● TASK DETAILS
Beginning with the line that contains "Recreate this scene" and ending with the line that contains "SC.camera = camo", reproduce each line exactly; include both and add nothing.

● Scenes as source code
# # # #

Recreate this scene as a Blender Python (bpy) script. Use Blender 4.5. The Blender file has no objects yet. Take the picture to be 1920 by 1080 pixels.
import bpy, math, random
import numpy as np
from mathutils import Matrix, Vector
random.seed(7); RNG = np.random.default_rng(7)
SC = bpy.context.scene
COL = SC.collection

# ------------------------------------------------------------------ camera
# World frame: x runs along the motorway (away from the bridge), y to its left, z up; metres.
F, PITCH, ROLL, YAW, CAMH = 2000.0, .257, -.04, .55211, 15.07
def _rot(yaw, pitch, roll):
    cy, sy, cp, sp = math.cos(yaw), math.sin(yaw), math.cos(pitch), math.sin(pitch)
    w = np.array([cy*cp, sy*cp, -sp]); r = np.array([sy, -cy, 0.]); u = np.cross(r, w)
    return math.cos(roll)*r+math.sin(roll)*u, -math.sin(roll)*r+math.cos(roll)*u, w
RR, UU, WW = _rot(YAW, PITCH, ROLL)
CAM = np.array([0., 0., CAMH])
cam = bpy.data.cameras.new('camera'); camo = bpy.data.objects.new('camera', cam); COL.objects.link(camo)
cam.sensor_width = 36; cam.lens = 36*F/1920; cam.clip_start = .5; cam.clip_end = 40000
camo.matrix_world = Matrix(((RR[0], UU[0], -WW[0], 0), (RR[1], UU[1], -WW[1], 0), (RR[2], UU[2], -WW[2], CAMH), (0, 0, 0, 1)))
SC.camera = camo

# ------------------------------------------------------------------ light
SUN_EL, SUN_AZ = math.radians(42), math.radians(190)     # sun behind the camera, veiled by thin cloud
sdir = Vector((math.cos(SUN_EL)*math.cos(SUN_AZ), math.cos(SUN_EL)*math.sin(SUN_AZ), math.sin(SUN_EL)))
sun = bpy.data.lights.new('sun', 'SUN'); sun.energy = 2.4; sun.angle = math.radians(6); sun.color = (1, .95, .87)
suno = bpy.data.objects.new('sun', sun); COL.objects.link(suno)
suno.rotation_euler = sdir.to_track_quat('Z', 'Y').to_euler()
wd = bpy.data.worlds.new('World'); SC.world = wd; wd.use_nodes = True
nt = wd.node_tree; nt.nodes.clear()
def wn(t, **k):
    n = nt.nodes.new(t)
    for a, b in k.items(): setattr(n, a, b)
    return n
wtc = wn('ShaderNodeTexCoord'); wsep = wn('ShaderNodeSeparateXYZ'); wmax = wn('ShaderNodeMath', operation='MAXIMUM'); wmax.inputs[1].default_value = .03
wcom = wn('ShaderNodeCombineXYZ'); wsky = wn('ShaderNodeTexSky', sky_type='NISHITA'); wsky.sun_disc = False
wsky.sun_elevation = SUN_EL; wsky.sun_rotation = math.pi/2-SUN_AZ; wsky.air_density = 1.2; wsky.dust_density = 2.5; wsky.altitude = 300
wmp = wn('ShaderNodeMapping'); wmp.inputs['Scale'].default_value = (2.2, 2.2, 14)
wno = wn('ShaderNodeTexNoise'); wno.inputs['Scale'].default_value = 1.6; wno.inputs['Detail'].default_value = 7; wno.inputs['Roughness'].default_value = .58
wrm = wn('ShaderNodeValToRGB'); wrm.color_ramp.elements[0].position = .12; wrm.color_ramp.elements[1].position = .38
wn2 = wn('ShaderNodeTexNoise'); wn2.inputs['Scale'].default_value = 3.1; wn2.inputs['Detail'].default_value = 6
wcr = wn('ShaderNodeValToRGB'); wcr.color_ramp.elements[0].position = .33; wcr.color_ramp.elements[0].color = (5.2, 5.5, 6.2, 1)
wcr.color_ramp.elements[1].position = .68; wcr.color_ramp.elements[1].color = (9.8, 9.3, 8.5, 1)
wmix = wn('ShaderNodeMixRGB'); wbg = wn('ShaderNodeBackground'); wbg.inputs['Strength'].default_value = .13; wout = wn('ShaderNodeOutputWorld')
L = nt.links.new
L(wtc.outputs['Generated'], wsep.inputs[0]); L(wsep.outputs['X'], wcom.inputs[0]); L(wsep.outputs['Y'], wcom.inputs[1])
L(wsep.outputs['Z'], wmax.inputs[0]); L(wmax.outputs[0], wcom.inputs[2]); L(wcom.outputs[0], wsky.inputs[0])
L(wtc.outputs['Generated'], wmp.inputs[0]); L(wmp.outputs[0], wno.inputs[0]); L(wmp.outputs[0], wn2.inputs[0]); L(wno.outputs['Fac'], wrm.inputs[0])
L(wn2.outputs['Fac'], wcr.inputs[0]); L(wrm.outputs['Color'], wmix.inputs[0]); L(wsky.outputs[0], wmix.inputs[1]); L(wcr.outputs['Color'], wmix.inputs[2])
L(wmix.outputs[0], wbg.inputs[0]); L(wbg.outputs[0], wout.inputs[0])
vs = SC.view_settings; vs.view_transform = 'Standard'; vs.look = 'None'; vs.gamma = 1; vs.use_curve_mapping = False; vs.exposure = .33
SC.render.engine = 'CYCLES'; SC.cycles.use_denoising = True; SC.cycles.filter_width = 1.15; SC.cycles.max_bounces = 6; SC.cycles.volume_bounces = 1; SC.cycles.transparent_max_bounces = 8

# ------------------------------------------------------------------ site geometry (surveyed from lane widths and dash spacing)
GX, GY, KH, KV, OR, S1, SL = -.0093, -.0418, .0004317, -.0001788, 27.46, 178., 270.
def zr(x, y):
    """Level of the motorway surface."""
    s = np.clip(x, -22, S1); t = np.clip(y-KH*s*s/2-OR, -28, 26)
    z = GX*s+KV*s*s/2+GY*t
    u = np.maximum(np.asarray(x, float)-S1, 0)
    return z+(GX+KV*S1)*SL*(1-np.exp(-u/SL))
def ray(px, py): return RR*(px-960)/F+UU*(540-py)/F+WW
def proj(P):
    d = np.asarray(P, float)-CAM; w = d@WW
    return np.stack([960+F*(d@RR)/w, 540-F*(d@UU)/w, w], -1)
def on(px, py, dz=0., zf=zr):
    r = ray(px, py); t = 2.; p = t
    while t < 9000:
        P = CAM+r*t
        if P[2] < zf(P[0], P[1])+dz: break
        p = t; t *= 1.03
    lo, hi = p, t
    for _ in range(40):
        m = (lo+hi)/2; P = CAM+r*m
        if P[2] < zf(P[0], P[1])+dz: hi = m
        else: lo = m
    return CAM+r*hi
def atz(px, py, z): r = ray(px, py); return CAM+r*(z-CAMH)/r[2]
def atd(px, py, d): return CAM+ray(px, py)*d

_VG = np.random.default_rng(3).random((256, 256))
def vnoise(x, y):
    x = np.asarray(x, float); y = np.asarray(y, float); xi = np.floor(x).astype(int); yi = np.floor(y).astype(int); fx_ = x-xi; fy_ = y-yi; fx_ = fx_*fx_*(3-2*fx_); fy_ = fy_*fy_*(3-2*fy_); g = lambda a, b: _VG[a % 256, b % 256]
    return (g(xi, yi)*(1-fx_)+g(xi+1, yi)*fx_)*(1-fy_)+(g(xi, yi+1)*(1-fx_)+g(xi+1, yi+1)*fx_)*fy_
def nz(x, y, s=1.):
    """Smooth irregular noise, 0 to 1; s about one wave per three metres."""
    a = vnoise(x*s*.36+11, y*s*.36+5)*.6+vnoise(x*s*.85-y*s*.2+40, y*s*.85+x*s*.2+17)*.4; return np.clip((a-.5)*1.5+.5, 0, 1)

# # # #

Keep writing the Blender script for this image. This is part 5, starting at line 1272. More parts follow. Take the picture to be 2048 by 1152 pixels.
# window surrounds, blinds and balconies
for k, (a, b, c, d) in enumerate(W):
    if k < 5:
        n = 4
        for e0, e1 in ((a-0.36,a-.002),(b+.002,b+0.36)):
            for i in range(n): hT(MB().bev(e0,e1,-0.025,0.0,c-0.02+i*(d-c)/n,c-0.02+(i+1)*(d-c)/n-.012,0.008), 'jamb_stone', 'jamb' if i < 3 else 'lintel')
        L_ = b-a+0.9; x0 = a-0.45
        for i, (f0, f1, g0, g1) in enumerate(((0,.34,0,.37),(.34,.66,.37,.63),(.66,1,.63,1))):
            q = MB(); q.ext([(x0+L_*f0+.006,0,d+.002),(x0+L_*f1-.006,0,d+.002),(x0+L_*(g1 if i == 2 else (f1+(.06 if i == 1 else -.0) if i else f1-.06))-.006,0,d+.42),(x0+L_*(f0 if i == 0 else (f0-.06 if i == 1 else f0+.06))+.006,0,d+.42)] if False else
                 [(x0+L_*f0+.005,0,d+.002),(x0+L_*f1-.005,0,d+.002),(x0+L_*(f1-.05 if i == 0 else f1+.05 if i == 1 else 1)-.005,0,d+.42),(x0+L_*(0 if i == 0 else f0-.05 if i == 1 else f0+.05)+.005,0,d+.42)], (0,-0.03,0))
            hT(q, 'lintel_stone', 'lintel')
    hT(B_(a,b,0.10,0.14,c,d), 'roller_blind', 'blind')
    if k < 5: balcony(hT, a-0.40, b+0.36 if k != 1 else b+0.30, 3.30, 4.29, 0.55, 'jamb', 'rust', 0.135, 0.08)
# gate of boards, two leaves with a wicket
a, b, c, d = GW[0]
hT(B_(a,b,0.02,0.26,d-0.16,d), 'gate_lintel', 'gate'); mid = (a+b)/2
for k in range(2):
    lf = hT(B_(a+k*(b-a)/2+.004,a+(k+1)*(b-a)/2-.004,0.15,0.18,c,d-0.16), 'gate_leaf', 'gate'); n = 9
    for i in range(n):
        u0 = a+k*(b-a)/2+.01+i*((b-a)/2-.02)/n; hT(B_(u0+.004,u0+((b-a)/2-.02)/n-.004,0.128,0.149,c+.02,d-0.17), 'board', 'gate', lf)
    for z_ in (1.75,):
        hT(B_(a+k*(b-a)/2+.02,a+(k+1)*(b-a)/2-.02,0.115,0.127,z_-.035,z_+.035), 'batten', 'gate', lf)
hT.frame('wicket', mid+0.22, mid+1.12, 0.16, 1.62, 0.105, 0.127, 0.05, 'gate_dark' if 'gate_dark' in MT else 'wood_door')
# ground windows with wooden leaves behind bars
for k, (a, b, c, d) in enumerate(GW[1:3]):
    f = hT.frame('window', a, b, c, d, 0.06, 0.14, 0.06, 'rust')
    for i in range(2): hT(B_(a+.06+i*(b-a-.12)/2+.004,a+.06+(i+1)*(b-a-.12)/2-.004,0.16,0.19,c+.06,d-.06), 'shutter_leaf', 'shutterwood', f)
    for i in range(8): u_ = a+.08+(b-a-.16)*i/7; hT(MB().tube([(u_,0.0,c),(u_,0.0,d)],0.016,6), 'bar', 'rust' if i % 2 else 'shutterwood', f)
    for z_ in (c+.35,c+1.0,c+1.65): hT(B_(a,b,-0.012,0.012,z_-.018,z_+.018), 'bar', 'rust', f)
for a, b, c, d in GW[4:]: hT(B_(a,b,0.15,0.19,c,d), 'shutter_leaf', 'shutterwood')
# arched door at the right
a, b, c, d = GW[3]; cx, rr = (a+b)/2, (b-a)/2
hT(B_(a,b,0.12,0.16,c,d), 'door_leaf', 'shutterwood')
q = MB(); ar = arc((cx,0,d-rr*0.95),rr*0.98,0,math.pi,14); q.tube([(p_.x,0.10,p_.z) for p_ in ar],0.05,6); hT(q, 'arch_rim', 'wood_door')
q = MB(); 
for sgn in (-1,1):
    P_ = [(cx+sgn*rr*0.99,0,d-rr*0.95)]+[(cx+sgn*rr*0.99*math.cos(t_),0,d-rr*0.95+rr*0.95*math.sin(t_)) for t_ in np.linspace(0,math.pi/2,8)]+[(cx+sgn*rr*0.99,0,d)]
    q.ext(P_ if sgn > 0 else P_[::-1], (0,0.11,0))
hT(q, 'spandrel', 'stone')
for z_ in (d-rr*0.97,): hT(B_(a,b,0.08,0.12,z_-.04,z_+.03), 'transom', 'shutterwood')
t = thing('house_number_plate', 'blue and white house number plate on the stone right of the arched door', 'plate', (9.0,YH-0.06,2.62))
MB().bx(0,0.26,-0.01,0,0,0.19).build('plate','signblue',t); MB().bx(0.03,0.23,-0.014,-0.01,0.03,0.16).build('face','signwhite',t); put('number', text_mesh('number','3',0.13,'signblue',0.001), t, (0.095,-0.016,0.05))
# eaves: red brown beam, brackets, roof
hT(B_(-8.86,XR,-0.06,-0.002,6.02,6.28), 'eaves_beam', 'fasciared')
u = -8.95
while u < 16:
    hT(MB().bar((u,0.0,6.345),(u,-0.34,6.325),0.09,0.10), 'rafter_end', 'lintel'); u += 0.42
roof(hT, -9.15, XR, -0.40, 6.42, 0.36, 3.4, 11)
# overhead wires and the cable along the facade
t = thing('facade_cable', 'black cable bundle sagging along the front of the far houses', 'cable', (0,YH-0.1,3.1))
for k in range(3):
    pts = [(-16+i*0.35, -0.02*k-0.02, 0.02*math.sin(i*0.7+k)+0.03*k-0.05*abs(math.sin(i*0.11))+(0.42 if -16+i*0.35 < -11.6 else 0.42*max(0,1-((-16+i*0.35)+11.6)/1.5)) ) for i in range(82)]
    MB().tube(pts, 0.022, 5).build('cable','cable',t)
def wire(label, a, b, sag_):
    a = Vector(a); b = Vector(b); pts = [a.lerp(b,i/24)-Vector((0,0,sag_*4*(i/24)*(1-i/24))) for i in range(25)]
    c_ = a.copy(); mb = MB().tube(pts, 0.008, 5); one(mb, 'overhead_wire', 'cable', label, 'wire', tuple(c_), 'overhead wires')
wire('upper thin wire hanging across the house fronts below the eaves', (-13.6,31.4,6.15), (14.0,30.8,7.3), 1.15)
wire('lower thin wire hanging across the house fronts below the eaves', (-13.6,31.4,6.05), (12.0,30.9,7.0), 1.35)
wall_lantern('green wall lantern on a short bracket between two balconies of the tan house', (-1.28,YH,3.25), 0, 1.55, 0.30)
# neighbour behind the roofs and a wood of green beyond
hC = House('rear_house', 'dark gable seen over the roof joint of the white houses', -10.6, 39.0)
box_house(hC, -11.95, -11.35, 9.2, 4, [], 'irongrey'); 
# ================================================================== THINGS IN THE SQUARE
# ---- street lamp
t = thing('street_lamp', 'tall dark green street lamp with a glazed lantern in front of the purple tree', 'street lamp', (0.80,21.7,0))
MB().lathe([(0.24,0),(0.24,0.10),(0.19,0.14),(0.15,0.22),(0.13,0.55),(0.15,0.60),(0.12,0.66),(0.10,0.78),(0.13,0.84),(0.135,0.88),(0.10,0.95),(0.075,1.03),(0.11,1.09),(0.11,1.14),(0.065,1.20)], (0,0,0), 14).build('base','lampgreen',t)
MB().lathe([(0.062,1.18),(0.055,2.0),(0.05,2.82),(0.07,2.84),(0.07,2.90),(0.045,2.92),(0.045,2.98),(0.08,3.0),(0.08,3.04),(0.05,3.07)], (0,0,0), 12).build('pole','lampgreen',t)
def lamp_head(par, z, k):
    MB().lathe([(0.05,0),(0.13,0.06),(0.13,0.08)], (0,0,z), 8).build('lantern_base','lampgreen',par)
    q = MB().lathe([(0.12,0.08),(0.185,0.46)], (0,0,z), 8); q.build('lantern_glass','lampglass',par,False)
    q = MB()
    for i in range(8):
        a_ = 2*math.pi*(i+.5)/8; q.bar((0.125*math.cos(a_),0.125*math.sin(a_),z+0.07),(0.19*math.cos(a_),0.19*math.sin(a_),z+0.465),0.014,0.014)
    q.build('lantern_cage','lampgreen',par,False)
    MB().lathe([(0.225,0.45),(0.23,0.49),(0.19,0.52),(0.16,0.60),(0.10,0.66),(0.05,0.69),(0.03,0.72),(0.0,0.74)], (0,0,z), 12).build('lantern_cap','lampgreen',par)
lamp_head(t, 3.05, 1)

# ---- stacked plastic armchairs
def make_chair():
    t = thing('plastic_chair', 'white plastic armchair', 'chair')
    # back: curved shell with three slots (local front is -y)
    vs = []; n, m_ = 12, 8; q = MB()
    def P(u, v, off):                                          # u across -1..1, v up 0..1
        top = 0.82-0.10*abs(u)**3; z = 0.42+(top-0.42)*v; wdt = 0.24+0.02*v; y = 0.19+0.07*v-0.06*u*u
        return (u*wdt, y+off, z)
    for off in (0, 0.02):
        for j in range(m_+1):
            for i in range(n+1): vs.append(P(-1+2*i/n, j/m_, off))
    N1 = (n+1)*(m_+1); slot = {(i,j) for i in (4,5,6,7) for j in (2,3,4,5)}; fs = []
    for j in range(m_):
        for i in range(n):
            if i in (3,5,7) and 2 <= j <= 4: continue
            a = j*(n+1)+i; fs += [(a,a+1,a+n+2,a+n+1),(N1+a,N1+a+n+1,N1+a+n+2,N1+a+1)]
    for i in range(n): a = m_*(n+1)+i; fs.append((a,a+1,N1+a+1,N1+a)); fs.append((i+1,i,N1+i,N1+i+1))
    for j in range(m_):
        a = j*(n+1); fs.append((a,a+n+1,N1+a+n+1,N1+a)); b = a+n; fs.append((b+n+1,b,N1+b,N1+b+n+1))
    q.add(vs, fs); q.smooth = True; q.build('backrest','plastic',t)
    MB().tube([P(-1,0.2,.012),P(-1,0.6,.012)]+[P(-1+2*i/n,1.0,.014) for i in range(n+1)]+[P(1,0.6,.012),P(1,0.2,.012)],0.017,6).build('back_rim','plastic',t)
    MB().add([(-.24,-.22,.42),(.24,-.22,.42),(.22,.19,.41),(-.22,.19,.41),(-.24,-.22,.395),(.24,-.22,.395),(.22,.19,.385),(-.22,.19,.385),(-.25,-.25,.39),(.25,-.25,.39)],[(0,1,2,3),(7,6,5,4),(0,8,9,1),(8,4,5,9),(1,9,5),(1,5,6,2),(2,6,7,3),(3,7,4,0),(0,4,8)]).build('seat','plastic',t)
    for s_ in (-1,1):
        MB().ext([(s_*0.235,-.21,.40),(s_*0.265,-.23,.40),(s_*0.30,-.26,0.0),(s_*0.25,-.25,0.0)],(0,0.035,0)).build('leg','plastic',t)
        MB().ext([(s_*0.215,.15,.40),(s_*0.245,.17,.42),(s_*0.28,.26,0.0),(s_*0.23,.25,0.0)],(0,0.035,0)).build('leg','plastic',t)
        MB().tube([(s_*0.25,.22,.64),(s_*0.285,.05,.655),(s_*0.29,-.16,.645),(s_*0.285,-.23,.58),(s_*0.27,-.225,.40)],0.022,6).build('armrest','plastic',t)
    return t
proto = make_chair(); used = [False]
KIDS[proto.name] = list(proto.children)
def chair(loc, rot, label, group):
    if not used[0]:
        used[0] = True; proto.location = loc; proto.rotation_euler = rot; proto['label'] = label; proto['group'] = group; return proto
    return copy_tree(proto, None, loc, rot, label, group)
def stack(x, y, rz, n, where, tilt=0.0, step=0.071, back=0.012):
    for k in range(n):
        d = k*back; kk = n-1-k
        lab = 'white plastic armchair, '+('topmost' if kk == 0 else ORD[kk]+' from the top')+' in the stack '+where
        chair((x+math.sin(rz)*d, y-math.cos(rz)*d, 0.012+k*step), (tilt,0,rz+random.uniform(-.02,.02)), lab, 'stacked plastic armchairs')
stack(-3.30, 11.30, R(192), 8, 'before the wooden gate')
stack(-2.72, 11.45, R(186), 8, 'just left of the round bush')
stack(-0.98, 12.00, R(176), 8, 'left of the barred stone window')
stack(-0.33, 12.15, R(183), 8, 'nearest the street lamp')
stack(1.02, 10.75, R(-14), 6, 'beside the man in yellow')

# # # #

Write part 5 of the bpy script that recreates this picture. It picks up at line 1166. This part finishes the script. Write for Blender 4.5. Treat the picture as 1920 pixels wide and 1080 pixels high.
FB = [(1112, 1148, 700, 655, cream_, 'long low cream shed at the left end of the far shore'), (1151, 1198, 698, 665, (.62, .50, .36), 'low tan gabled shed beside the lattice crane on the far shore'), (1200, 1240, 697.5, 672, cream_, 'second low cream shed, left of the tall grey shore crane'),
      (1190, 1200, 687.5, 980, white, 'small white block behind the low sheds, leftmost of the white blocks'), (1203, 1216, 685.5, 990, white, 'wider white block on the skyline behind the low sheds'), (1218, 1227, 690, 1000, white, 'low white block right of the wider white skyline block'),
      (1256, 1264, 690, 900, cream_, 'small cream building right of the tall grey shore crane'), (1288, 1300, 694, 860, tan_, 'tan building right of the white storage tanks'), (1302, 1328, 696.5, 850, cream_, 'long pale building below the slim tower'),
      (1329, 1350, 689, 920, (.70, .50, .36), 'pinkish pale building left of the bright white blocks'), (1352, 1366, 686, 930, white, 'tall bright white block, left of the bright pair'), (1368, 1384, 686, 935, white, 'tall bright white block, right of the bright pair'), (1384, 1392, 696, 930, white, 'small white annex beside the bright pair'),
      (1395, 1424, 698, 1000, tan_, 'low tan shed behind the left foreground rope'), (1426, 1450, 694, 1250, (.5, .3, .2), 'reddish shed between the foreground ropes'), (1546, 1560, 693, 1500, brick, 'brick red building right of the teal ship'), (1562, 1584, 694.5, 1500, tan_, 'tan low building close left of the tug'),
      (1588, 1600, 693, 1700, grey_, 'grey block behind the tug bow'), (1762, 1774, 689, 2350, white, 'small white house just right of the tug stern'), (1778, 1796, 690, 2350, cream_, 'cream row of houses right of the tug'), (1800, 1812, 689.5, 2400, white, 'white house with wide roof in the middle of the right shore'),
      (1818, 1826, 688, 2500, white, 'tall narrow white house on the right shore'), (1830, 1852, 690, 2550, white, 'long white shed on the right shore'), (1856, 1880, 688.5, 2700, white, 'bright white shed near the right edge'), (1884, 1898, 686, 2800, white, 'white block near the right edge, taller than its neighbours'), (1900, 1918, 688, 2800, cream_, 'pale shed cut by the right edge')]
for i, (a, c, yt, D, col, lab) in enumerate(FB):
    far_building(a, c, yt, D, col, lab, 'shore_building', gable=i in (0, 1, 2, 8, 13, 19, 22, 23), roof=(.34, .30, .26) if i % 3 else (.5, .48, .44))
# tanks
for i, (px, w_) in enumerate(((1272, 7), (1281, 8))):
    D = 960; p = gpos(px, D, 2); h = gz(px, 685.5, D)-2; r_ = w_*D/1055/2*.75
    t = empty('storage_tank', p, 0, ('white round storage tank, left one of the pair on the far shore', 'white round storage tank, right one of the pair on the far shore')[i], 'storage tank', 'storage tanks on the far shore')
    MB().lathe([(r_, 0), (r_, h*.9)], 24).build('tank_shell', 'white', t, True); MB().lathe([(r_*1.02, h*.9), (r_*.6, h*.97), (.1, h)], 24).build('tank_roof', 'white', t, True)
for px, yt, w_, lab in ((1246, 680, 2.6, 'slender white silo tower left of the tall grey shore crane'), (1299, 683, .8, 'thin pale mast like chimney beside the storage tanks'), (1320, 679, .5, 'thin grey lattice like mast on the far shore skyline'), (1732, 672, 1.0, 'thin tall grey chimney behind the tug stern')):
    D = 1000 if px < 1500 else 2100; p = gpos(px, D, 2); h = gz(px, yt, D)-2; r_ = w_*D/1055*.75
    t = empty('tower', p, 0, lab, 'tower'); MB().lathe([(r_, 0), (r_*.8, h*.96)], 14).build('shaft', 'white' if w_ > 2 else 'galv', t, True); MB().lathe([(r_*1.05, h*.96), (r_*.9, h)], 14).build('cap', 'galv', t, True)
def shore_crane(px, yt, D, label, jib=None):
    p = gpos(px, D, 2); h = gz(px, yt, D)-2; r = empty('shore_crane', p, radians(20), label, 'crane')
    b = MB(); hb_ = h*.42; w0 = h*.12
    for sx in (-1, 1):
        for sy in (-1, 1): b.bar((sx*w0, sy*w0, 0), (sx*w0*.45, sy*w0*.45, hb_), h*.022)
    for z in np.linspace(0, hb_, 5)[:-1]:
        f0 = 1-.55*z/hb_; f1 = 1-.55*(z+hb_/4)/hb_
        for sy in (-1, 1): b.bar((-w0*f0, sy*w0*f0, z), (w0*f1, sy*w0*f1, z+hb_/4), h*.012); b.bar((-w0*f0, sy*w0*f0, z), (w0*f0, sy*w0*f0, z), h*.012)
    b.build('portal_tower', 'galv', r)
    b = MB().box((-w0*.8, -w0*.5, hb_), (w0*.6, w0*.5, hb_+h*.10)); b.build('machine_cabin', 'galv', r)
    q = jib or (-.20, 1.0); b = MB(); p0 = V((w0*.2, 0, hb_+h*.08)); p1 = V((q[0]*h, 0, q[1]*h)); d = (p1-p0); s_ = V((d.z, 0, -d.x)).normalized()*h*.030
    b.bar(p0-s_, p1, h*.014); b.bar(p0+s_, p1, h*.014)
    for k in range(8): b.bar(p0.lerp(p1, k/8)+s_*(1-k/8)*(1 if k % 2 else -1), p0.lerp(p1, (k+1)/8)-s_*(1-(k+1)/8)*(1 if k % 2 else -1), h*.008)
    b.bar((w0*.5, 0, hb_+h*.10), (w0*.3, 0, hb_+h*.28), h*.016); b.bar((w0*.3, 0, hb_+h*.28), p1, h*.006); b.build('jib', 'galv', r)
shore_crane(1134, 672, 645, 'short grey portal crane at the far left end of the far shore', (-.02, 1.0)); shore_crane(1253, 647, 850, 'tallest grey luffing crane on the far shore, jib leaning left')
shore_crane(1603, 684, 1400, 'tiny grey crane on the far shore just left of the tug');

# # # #

● OUTPUT FOR THIS EXERCISE
Recreate this scene as a Blender Python (bpy) script. Use Blender 4.5. The Blender file has no objects yet. Take the picture to be 1920 by 1080 pixels.
import bpy, math, random
import numpy as np
from mathutils import Matrix, Vector
random.seed(7); RNG = np.random.default_rng(7)
SC = bpy.context.scene
COL = SC.collection

# ------------------------------------------------------------------ camera
# World frame: x runs along the motorway (away from the bridge), y to its left, z up; metres.
F, PITCH, ROLL, YAW, CAMH = 2000.0, .257, -.04, .55211, 15.07
def _rot(yaw, pitch, roll):
    cy, sy, cp, sp = math.cos(yaw), math.sin(yaw), math.cos(pitch), math.sin(pitch)
    w = np.array([cy*cp, sy*cp, -sp]); r = np.array([sy, -cy, 0.]); u = np.cross(r, w)
    return math.cos(roll)*r+math.sin(roll)*u, -math.sin(roll)*r+math.cos(roll)*u, w
RR, UU, WW = _rot(YAW, PITCH, ROLL)
CAM = np.array([0., 0., CAMH])
cam = bpy.data.cameras.new('camera'); camo = bpy.data.objects.new('camera', cam); COL.objects.link(camo)
cam.sensor_width = 36; cam.lens = 36*F/1920; cam.clip_start = .5; cam.clip_end = 40000
camo.matrix_world = Matrix(((RR[0], UU[0], -WW[0], 0), (RR[1], UU[1], -WW[1], 0), (RR[2], UU[2], -WW[2], CAMH), (0, 0, 0, 1)))
SC.camera = camo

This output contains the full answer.